I fear that most of the great philosophers prior to 20th century would have been very surprised, if not astonished, by such an argument. Almost no one of them would have considered democracy (in our common sense of complete equality of rights, universal suffrage, competition of political parties, and so on) as anything remotely different from the worst of the ideas. Furthermore, through almost all history, humanistic education (which was a synonym of ‘education’ simpliciter) has rather been an instrument for the social differentiation of economic and political elites, hence, the exact opposite of a tool for emancipation. It’s funny to consider how history, philosophy, literature, etc., something that since Ancient Greece was seen as a gentlemen’s privilege and a guarantee that those gentlemen’s children would keep the same social privileges as their fathers, has become, in less than a couple of centuries, as a necessary mechanism for the working of democratic societies.

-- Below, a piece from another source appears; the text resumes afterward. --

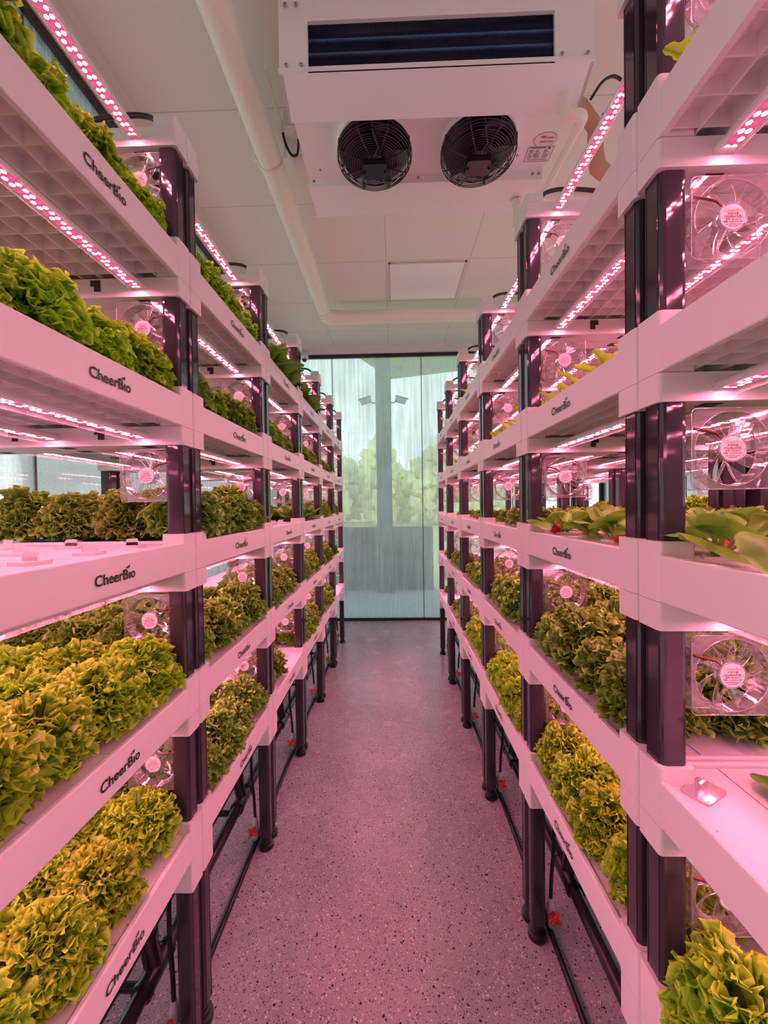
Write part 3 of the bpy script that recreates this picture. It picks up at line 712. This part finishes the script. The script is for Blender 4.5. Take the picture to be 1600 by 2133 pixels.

2. “Knowledge of the humanities is indispensable for our realisation as human beings”.
I can’t deny that enjoying literature, history or philosophy may be one of the greatest sources of pleasure and understanding we humans can experience. I can’t also disagree with the claim that this enjoyment requires in many cases a long and more or less painful training before a child can start to experience it. But I know a lot of people, including myself, consecrated almost full time to these subjects, and I can promise you that we are, on average, not even a little bit less foolish in our private or public lives than those individuals that have not been lucky enough to make of humanities the gist of their jobs. Actually, we are not happier than the rest of the people enjoying a social or economic level similar to ours. Furthermore, I don’t really know of many people for whom having got a little bit more of humanistic learning at school (say, a few hours more listening about Homer or Rousseau) would have meant escaping from a miserable life of alienation.
3. “The powerful want to eliminate humanistic learning because they want us less critical individuals, consumers and entrepreneurs instead of citizens; this is why they are trying to replace humanistic for more economicist subjects”.

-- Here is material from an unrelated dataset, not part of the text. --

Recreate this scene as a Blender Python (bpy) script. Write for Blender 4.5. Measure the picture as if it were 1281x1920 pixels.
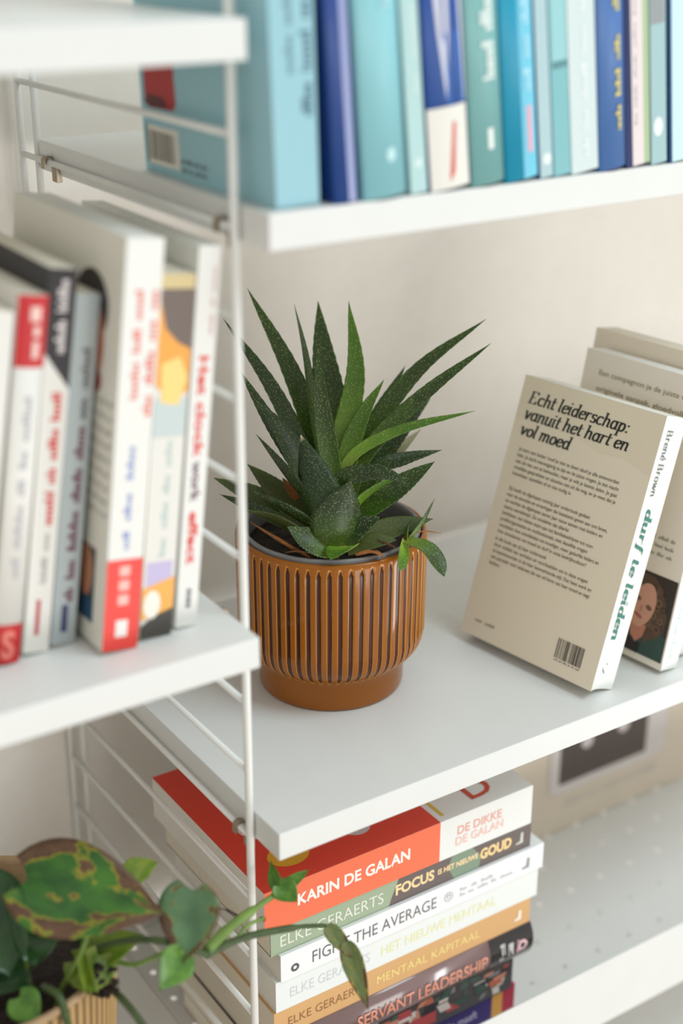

Perhaps I’m wrong, but I would say that most of what one studies during primary and secondary school, and I would also say that a big part of what one studies in the university (at least in countries like Spain), are, in a wide sense, either humanities or science topics that are taught as mere ‘scientific culture’, or at least as ‘theoretical’ knowledge, and a very few things (if at all) that can be taken as ‘economicist’. Rather on the contrary, what we listen from more ‘neo-liberal’ voices criticising the current status of education is that it systematically fails at teaching the kind of ‘practical’ capabilities that private companies would like their future employees to have. I have spent five decades inside the education system and I have very rarely seen anything similar to ‘teaching how to make money’… not even to teaching how to spend it. Perhaps we would need a little bit more of that.
In particular, I want to mention that in Spain we have had in the secondary school, for not few decades, and in comparison with other countries, a far from small (yet pitifully declining) amount of subjects that in a sense can be classified as ‘philosophical’, and actually they were taught almost always by philosophy teachers. If I am not wrong, Spain is also one of the countries with a higher rate of philosophy graduates and students of philosophy in the university. If it were true that having a high number of hours devoted to these subjects in the school does really contribute to having a population composed of reflexive and critical citizens more than of passive consumers or greedy money makers… if that were true, I say, Spain should be the less consumeristic society in the planet, and our population should be crowding the bookshops and public libraries, something that I wouldn’t say it’s happening.
Perhaps the truth is that we have had a lot of time to teach our youngsters language, literature, history, philosophy, and the like, but we have done it so badly that we have only managed to bore them (or at least, most of them). And if this were true, this makes me suspect that the ‘solution to our problems’ perhaps is not just to add hours of humanities to the school curriculum.